April 11th, 2014 2 comments

“Don’t think you’re going to get anything from the Master that way, adrift at sea, keeping all your options open.” James 1:7,8 (The Message)

We’ve all heard the old saying, “God helps those who help themselves.” While the sentiments behind this whimsical adage are admirable, the saying itself is quite untrue.

Yes, it is true that a person shouldn’t sit around aimlessly all day just expecting God to do this or that for them, while they themselves do nothing. But the adage errs significantly by failing to realize that God in fact does not help those who help themselves; rather, He helps the helpless.

lazarus 01He is the Defender of the defenseless; He rescues the perishing, saves those who are falling, and lifts ups those who have been struck down. He is a Father to the orphan, a Friend to sinners, and the Champion of those who are weak. Indeed, Paul summed it up — “when we were still helpless, at the right time Christ died for the ungodly” (Romans 5:6).

The problem with “helping yourself” and asking God for a little assistance is that you’re the one still calling the shots — keeping all your options open.
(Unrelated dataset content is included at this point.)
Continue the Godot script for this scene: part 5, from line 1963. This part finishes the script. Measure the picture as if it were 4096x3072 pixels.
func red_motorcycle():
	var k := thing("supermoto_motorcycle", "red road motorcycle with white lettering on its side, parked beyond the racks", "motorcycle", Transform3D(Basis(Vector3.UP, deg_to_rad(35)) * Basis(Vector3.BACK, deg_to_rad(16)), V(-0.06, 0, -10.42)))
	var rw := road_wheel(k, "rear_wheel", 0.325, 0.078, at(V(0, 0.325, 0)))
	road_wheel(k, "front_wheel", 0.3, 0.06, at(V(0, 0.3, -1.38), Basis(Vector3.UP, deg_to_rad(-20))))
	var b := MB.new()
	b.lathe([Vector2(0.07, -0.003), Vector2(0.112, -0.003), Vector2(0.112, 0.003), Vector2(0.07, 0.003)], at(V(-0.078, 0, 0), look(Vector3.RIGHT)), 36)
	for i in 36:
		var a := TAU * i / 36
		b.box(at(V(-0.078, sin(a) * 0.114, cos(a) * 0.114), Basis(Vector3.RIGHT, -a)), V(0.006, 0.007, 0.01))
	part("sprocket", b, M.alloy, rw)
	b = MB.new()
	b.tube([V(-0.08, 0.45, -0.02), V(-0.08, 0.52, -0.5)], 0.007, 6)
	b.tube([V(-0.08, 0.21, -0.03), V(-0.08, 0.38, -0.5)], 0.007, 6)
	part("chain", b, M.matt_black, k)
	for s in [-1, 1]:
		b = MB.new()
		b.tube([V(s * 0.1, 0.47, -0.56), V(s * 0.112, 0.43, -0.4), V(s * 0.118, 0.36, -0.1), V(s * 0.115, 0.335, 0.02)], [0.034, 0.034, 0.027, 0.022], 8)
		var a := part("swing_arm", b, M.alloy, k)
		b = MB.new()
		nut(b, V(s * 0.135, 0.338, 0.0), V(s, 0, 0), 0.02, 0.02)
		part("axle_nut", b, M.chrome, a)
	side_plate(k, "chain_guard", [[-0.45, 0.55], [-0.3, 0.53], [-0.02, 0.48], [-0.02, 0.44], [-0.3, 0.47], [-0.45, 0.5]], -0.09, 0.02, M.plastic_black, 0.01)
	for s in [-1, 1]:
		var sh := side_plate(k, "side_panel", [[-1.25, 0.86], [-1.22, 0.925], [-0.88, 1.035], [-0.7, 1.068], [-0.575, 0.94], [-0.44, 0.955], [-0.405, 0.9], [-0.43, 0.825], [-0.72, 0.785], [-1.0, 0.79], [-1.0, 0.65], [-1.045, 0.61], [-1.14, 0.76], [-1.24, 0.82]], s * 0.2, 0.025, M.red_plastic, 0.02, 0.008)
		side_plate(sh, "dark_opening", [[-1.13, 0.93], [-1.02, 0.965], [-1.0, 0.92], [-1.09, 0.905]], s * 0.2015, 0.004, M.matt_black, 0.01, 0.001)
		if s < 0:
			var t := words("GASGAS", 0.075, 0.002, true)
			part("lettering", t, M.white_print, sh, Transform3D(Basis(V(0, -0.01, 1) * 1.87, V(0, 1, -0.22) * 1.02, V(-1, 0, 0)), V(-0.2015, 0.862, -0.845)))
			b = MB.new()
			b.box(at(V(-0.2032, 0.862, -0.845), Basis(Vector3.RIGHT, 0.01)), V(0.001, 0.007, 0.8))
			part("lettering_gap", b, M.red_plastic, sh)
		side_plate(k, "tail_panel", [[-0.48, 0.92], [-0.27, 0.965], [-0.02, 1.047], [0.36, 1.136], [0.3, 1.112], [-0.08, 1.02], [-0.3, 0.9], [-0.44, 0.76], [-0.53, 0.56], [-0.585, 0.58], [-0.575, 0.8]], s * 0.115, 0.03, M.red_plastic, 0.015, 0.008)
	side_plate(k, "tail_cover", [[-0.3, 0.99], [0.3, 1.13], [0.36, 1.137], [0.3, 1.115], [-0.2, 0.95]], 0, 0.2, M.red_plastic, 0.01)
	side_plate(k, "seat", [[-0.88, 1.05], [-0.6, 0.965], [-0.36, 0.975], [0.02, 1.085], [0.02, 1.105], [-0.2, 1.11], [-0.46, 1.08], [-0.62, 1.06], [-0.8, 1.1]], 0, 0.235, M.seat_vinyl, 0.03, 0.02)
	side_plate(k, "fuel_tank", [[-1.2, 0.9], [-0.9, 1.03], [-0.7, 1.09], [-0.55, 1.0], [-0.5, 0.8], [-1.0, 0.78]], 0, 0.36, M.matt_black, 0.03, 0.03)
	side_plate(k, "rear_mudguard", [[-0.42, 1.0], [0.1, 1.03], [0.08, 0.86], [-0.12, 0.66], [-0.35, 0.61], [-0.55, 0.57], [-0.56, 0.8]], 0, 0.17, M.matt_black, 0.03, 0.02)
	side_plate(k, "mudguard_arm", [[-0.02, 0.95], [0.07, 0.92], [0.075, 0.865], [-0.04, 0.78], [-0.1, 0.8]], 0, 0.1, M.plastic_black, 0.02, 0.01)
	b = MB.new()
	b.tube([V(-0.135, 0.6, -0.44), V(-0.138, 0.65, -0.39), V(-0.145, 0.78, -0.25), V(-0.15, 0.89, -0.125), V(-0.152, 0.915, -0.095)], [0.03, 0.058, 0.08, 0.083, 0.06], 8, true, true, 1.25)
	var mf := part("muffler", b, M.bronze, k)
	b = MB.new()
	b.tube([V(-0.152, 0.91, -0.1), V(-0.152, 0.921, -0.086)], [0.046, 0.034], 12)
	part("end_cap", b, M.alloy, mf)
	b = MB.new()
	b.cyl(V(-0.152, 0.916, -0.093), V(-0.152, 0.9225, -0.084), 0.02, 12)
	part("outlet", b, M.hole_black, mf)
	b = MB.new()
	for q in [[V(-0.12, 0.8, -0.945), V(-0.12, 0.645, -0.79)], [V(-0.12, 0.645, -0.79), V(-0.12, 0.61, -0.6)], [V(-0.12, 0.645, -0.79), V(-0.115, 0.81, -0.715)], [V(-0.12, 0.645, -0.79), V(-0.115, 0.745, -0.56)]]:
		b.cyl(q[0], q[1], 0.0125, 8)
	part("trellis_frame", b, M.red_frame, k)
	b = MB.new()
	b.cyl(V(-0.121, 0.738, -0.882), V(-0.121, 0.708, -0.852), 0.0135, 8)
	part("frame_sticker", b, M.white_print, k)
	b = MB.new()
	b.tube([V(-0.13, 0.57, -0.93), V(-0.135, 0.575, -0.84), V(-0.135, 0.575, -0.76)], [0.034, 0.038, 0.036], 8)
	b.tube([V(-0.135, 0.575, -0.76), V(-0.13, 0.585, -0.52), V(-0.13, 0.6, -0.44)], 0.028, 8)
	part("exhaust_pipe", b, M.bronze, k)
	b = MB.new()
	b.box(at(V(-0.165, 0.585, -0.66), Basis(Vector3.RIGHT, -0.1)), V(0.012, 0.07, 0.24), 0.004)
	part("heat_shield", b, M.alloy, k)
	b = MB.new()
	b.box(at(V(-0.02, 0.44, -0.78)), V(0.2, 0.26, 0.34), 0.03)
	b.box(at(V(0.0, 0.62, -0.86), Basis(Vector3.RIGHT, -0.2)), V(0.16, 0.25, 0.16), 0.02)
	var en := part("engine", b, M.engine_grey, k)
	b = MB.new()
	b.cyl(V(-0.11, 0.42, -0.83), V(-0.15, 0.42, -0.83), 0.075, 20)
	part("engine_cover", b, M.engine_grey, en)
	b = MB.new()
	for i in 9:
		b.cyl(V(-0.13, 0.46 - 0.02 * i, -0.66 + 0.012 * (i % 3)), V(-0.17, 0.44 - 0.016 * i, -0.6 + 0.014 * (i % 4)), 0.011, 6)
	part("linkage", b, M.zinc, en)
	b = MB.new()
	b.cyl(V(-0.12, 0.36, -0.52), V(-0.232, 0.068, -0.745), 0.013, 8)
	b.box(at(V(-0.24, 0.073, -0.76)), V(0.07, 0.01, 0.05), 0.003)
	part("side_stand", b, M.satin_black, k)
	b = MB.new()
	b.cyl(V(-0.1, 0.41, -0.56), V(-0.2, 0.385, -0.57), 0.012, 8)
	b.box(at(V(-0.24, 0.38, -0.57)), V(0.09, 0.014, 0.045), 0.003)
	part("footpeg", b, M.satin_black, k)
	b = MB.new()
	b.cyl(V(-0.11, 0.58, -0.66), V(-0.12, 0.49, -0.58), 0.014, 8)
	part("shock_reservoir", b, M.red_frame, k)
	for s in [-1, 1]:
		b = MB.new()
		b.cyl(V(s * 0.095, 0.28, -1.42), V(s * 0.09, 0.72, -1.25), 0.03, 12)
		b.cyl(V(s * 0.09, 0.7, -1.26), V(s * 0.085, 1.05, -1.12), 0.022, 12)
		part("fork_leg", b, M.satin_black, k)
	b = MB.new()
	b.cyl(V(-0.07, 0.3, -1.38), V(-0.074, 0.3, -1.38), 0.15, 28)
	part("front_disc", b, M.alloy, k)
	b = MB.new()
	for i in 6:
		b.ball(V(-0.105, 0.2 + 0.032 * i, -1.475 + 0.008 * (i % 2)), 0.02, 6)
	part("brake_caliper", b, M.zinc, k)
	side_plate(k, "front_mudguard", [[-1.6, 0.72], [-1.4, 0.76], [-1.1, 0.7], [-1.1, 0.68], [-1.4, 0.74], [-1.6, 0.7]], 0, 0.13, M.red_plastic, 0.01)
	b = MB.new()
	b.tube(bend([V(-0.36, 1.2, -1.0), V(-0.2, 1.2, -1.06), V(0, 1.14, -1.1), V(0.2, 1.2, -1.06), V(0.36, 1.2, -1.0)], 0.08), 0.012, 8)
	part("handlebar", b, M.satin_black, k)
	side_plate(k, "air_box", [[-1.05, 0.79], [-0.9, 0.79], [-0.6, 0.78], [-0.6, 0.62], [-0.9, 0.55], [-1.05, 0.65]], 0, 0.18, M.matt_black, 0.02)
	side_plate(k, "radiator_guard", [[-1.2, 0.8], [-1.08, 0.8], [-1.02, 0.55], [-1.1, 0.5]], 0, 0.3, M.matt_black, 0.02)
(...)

Few things are more insulting to God than for a man to come before Him while holding onto other options….just in case the “God thing” doesn’t work out.

Remember Lazarus, the dead man? He had no options whatsoever.

Jesus stood before the cold stone which sealed his tomb and ordered it removed, and then called out, “Lazarus, come forth!” And the dead man did so, now fully alive. A significant part of this event is contained in the name Lazarus — it means “without help.”

You see? God helps the helpless.

Like Lazarus of old lying cold in his tomb, you and I will never be called into a new and deeper, more vibrant and wondrous walk with Jesus until we realize we truly have no other options but God.

Peter was speaking for all of us that day when he said, “Lord, there is no one else that we can go to! Your words give eternal life” (John 6:68).